Chapter 1: Bilingualism, American-Style
By James Crawford
Immigration and Its Impact
Making Sense of Census 2000
Diversity in Historic Perspective
Causes of Language Shift
LEP Enrollment Growth
Challenges for Educators
Achievement (Data) Gaps
Dropout Rates
Patterns of Acculturation
Costs of Language Loss
A generation ago English learners were just a small blip on the radar screen of American educators. Language diversity attracted little attention because, in most parts of the United States, there was so little of it. To be sure, pockets of minority language speakers could be found in urban barrios and Chinatowns, South Florida, the rural Southwest, backwoods Alaska, northern New England, and a few Indian reservations. Children in these socially and geographically isolated communities were targeted for assistance under the Bilingual Education Act of 1968. But they were the exceptions. By and large, to be American meant to speak English, and probably not much else – or so it was assumed.
Three decades later that premise is no longer viable. Bilingualism, both individual and societal, has become a fact of life in the United States and promises to remain so for generations to come. The reason for this trend is no mystery: immigration has reached its highest level in U.S. history, at least in numerical terms. An estimated 14 million immigrants arrived in the 1990s, legally and otherwise,1 according to the Urban Institute. Over 90 percent of them came from non-English- speaking countries. Along with their 4 million U.S.-born children, these new Americans accounted for more than half of the nation’s population growth – and more than a third of its school enrollment growth – during the decade.
As important as their numbers has been their diversity. “Never before has the United States received immigrants from so many countries, from such different social and economic backgrounds, for so many reasons,” write sociologists Alejandro Portes and Rubén Rumbaut. Latin America and Asia have contributed the largest share: economic migrants from Mexico and the Caribbean, political exiles from Cuba, and war refugees from Vietnam, Cambodia, El Salvador, and Guatemala. Civil strife and deprivation have brought newcomers from eastern Europe, the Middle East, and the Horn of Africa. Meanwhile globalization has created a brain drain of professional and technical workers from countries like India, Korea, the Philippines, and Taiwan.
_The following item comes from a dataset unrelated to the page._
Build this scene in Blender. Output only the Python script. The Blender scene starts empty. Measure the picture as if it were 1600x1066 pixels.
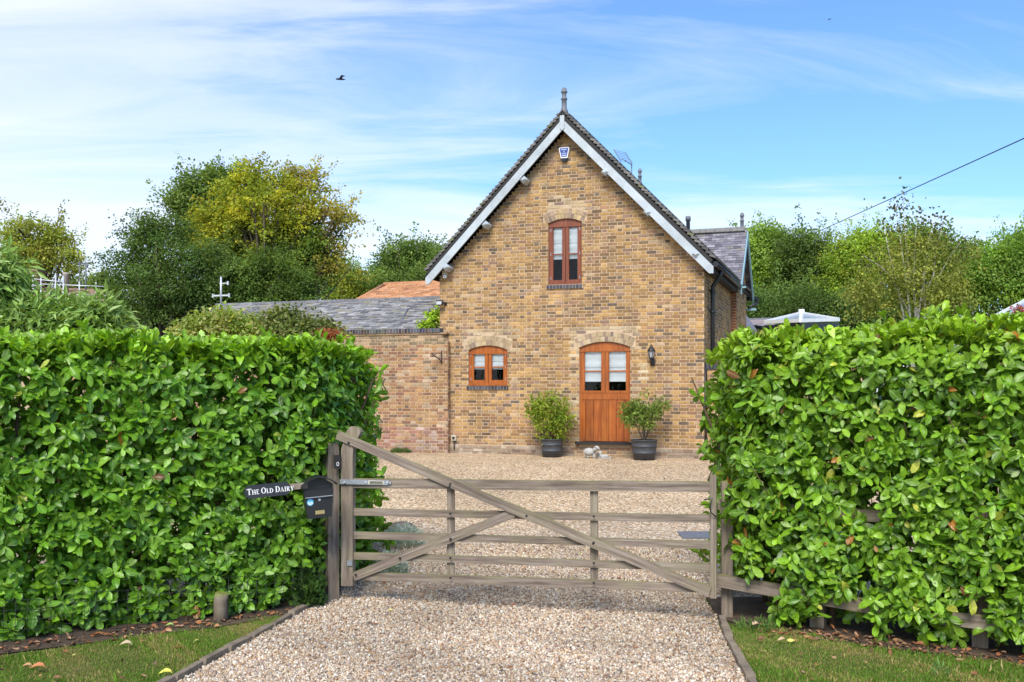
import bpy, math, random
import numpy as np
from mathutils import Vector, Matrix
random.seed(7); rng = np.random.default_rng(7)
S = bpy.context.scene
COL = S.collection
# ---------------------------------------------------------------- camera
CAMZ = 2.07; FPX = 1550.0; HOR = 610.0
cd = bpy.data.cameras.new('camera'); cam = bpy.data.objects.new('camera', cd); COL.objects.link(cam)
cam.location = (0, 0, CAMZ); cam.rotation_euler = (math.radians(90), 0, 0)
cd.sensor_width = 36; cd.lens = 36*FPX/1600; cd.shift_y = (HOR-533)/1600.0
cd.clip_end = 3000; cd.clip_start = 0.05
S.camera = cam
# ---------------------------------------------------------------- light
SUN_EL, SUN_AZ = 46, 190
S.view_settings.view_transform = 'Standard'; S.view_settings.look = 'None'
S.view_settings.gamma = 1; S.view_settings.exposure = 0.78
sl = bpy.data.lights.new('sun', 'SUN'); sl.energy = 2.6; sl.angle = math.radians(26); sl.color = (1, .945, .85)
so = bpy.data.objects.new('sun', sl); COL.objects.link(so)
el, az = math.radians(SUN_EL), math.radians(SUN_AZ)
sd = Vector((math.sin(az)*math.cos(el), math.cos(az)*math.cos(el), math.sin(el)))
so.rotation_euler = sd.to_track_quat('Z', 'Y').to_euler(); so.location = sd*50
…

Perhaps the most obvious result of increased immigration is the changing racial and ethnic profile of U.S. residents. Between 1970 and 2000, Asians and Pacific Islanders increased by 592 percent and Latinos by 268 percent, while blacks increased by 53 percent and non-Hispanic whites by a mere 15 percent (see Table 1–1). Expressed another way, one in six Americans were Asians or Latinos in 2000, up from one in 20 three decades earlier. Over the same period, non-Hispanic whites declined from 83 percent to 70 percent of the population.